もちろん、生育環境が個人の性格や精神に多大な影響を与えることは、多くの研究で示されていますし、私自身もそう感じています。

ただ、エディの生みの母親も双極性障害を患っていたという情報が提示された後で、再び「育ち」に強く焦点を当てるのは、少しばかり養父にとって酷な描き方だったのではないかと感じてしまいます。

彼もまた、愛する息子を失った一人の親です。

家庭内の事情は外からは分からない部分も多く、一概に「育て方」が全てだったと断じるのは、あまりにも単純すぎるのではないでしょうか。

この映画は、「遺伝(Nature)か、環境(Nurture)か」という古くからの問いに、決定的な答えを与えることを目指しているのかもしれません。

しかし、私の個人的な見解としては、人間の個性や人生は、遺伝と環境という二つの要素が複雑に絡み合い、さらに個人の内面や、出会う人々との関係性といった無数の要因によって形成されていく、多層的なものだと感じています。

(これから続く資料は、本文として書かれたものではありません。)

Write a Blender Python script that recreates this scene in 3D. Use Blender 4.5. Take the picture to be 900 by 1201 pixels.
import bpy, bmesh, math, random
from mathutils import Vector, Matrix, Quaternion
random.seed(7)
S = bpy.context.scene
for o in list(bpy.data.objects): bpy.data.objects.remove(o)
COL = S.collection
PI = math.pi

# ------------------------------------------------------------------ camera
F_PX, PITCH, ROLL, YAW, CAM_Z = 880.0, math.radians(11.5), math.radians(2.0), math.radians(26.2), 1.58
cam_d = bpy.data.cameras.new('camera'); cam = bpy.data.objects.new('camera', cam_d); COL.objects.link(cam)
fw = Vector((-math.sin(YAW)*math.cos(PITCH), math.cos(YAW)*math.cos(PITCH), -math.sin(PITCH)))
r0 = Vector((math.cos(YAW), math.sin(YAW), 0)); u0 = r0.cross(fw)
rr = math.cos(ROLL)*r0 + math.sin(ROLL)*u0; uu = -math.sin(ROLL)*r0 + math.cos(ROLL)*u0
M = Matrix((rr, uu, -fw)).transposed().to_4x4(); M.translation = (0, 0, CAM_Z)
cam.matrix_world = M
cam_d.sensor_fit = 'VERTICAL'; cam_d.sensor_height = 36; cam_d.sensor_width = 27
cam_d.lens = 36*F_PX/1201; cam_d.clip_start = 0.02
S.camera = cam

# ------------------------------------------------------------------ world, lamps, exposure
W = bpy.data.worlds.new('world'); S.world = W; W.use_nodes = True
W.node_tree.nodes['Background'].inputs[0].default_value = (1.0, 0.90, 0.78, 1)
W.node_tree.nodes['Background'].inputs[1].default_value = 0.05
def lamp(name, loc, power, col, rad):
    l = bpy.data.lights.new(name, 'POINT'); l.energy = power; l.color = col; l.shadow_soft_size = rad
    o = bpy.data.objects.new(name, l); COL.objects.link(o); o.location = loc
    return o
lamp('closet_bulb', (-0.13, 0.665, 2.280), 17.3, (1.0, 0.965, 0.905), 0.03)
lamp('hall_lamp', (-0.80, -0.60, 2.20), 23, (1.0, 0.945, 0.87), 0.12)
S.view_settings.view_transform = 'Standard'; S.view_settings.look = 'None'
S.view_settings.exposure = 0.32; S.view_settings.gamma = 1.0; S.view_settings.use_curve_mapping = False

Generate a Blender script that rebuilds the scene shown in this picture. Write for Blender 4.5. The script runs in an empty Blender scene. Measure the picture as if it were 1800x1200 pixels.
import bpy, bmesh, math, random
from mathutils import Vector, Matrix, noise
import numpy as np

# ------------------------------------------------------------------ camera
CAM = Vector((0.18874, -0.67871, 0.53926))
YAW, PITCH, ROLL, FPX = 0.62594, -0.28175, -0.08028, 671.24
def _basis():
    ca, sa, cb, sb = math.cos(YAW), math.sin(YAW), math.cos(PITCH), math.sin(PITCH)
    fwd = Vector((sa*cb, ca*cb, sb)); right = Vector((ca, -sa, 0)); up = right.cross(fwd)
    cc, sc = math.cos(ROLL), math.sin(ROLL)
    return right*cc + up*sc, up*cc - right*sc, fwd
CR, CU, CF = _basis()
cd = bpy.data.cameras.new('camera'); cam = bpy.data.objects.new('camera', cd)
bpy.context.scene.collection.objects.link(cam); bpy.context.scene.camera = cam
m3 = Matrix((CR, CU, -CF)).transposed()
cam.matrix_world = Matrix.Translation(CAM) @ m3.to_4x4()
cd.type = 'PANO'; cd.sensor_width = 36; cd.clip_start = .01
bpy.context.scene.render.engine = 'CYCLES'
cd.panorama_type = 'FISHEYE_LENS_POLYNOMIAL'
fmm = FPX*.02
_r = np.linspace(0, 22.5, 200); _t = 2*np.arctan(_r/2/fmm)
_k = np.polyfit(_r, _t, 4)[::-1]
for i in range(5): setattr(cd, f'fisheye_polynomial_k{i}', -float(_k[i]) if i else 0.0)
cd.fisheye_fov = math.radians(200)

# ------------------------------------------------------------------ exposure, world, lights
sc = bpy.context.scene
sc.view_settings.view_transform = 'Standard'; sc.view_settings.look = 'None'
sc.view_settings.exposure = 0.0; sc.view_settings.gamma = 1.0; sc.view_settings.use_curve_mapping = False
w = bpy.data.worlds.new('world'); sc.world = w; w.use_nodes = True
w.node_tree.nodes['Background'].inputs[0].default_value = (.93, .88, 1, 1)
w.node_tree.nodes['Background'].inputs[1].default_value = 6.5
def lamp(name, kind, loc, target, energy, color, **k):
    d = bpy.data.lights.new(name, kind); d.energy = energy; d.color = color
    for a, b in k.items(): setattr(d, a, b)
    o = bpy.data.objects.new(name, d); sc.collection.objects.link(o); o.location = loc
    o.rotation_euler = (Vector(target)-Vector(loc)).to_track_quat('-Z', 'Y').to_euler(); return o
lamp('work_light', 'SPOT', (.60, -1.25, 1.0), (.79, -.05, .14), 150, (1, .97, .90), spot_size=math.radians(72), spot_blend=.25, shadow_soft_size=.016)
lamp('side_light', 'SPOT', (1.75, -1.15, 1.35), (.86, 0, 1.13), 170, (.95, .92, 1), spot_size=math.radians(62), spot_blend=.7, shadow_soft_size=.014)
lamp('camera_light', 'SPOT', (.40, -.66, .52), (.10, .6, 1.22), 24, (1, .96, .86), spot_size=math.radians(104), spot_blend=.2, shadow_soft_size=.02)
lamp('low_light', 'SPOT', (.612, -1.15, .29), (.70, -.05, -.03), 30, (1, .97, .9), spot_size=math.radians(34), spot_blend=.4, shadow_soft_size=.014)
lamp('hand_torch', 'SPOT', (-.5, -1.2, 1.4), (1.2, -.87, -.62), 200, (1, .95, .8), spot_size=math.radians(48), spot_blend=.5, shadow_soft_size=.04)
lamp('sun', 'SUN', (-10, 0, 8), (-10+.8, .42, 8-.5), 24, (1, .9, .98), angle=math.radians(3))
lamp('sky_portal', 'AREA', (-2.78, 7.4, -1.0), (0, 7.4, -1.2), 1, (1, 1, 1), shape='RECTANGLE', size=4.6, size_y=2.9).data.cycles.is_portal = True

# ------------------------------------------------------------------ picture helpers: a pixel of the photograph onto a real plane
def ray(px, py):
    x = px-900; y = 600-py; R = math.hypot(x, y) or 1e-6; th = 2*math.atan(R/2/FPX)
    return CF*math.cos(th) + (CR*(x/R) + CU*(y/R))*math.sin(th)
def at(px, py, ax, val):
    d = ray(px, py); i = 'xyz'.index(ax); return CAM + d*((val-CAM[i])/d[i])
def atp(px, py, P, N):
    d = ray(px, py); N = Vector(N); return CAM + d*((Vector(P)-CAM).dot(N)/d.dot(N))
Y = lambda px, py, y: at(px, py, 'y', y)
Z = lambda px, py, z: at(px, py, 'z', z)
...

この作品は、その複雑さの一端を、あまりにも残酷な形で私たちに見せつけたと言えるでしょう。

この映画が問いかけること

『まったく同じ3人の他人』は、単なるドキュメンタリー映画としてだけでなく、私たちの社会や科学、そして人間そのものが抱える深い問いを突きつけます。

私たちが「自分」として生きていること、個性を持っていることの意味。

そして、科学研究における倫理の重要性について、深く考えさせられる作品です。

もし機会があれば、ぜひ一度、この衝撃的な物語を自身の目で確かめてみてください。

観終わった後、きっとあなたも「生まれか育ちか」という問いについて、深く考えを巡らせることになるでしょう。

そして、この物語が決して遠い昔の出来事ではないことを、胸に刻んでほしいと思います。